The Windows Azure Platform includes software libraries for use with a variety of programming environments such as C#, Java, Node.js, Python, and mobile devices. These libraries all simplify accessing blobs by automatically detecting transient failures and retrying up to three times. There are a number of other predefined retry behaviors available, and it is also possible to create a custom retry policy. Most applications won’t need anything beyond the default behavior.
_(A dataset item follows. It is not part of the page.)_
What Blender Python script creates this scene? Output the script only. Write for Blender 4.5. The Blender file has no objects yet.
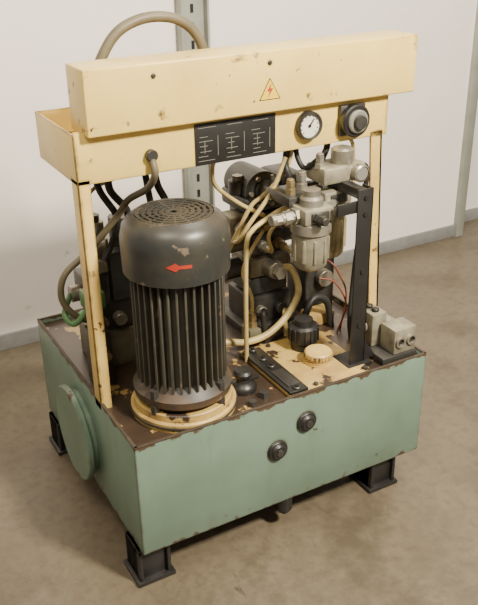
import bpy, bmesh, math, random
from mathutils import Vector, Matrix
from math import sin,cos,pi
random.seed(3)
# ---------------- materials ----------------
def newmat(name):
    m=bpy.data.materials.new(name); m.use_nodes=True
    nt=m.node_tree; b=nt.nodes["Principled BSDF"]; return m,nt,b
def N(nt,t,**k):
    n=nt.nodes.new(t)
    for a,v in k.items():
        if a in n.inputs: n.inputs[a].default_value=v
        else: setattr(n,a,v)
    return n
def c4(c): return (c[0],c[1],c[2],1)
def mixc(nt,fac,a,b):
    m=nt.nodes.new("ShaderNodeMix"); m.data_type='RGBA'
    for s,v in ((m.inputs[0],fac),(m.inputs[6],a),(m.inputs[7],b)):
        if hasattr(v,'links'): nt.links.new(v,s)
        elif isinstance(v,(int,float)): s.default_value=v
        else: s.default_value=c4(v)
    return m.outputs[2]
def noise_mask(nt,co,scale,lo,hi,detail=6,rough=.6,stretch=None):
    v=co
    if stretch:
        mp=N(nt,"ShaderNodeMapping"); mp.inputs["Scale"].default_value=stretch; nt.links.new(co,mp.inputs[0]); v=mp.outputs[0]
    n=N(nt,"ShaderNodeTexNoise",Scale=scale,Detail=detail,Roughness=rough); nt.links.new(v,n.inputs["Vector"])
    r=N(nt,"ShaderNodeMapRange"); r.inputs[1].default_value=lo; r.inputs[2].default_value=hi
    nt.links.new(n.outputs[0],r.inputs[0]); return r.outputs[0]
def paint(name,base,dirt,chip,chip_lo=.68,chip_w=.02,chip_scale=14,dirt_amt=(.45,.75),dirt_scale=4,rough=.5,edge=None,streak=None,eamt=1.6,zfade=None,elo=.68):
    m,nt,b=newmat(name); tc=N(nt,"ShaderNodeTexCoord"); co=tc.outputs["Object"]
    d=noise_mask(nt,co,dirt_scale,dirt_amt[0],dirt_amt[1])
    c=mixc(nt,d,base,dirt)
    if streak:
        s=noise_mask(nt,co,5,.55,.9,5,.6,(3,3,.8)); c=mixc(nt,s,c,streak)
    if zfade:   # rust / grime creeping down from a worn top rim and up from the bottom seam
        sx=N(nt,"ShaderNodeSeparateXYZ"); nt.links.new(co,sx.inputs[0])
        for z0,z1,am in zfade[0]:
            r=N(nt,"ShaderNodeMapRange"); r.inputs[1].default_value=z0; r.inputs[2].default_value=z1; nt.links.new(sx.outputs[2],r.inputs[0])
            nz=N(nt,"ShaderNodeTexNoise",Scale=22.0,Detail=6.0); nt.links.new(co,nz.inputs["Vector"])
            ad=N(nt,"ShaderNodeMath",operation='MULTIPLY_ADD'); nt.links.new(r.outputs[0],ad.inputs[0]); ad.inputs[1].default_value=am; nt.links.new(nz.outputs[0],ad.inputs[2])
            q=N(nt,"ShaderNodeMapRange"); q.inputs[1].default_value=.74; q.inputs[2].default_value=.80; nt.links.new(ad.outputs[0],q.inputs[0]); c=mixc(nt,q.outputs[0],c,zfade[1])
    k=noise_mask(nt,co,chip_scale,chip_lo,chip_lo+chip_w)
    c=mixc(nt,k,c,chip)
    if edge:
        g=N(nt,"ShaderNodeNewGeometry"); bv=N(nt,"ShaderNodeBevel",samples=6); bv.inputs["Radius"].default_value=edge
        dt=N(nt,"ShaderNodeVectorMath",operation='DOT_PRODUCT'); nt.links.new(g.outputs["Normal"],dt.inputs[0]); nt.links.new(bv.outputs[0],dt.inputs[1])
        iv=N(nt,"ShaderNodeMath",operation='SUBTRACT'); iv.inputs[0].default_value=1; nt.links.new(dt.outputs["Value"],iv.inputs[1])
        nz=N(nt,"ShaderNodeTexNoise",Scale=16.0,Detail=6.0); nt.links.new(co,nz.inputs["Vector"])
        ad=N(nt,"ShaderNodeMath",operation='MULTIPLY_ADD'); nt.links.new(iv.outputs[0],ad.inputs[0]); ad.inputs[1].default_value=eamt; nt.links.new(nz.outputs[0],ad.inputs[2])
        r=N(nt,"ShaderNodeMapRange"); r.inputs[1].default_value=elo; r.inputs[2].default_value=elo+.08
        nt.links.new(ad.outputs[0],r.inputs[0]); c=mixc(nt,r.outputs[0],c,chip)
    nt.links.new(c,b.inputs["Base Color"]); b.inputs["Roughness"].default_value=rough
    return m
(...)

Applications accessing Windows Azure SQL Databases use the
same TCP protocol used for accessing SQL Server. However, a more robust
approach to transient failure detection and retry logic is needed. This
comes in the form of a library known as the Transient Fault Handling
Application Block, also known as Topaz. Like the retry support in the
libraries mentioned previously for blob access, Topaz has some predefined
retry behaviors, but also a rich model for customization. The easiest way
to take advantage of Topaz features when writing database access code is
to replace standard database objects with the transient-failure-aware
equivalents that ship with Topaz. For example, use a ReliableSqlConnection object in place of the
standard .NET SqlConnection
object.
Some SQL Database transient failures are due to throttling and inform you of this by returning a well-known error code. Sometimes SQL Database will drop your database connection, requiring that you reconnect.
While the focus here has been on using Topaz with SQL Database, it also supports Windows Azure Storage, Windows Azure Caching, and Windows Azure Service Bus, including advanced retry possibilities if you need them.
Handling transient failures is essential for building reliable cloud-native applications. Using the Busy Signal Pattern, your application can detect and handle transient failures appropriately. Further, your approach can be tuned for batch or interactive user scenarios.
It may be difficult to test your application’s response to transient failure conditions if running on non-cloud hardware or with an unrealistically light load.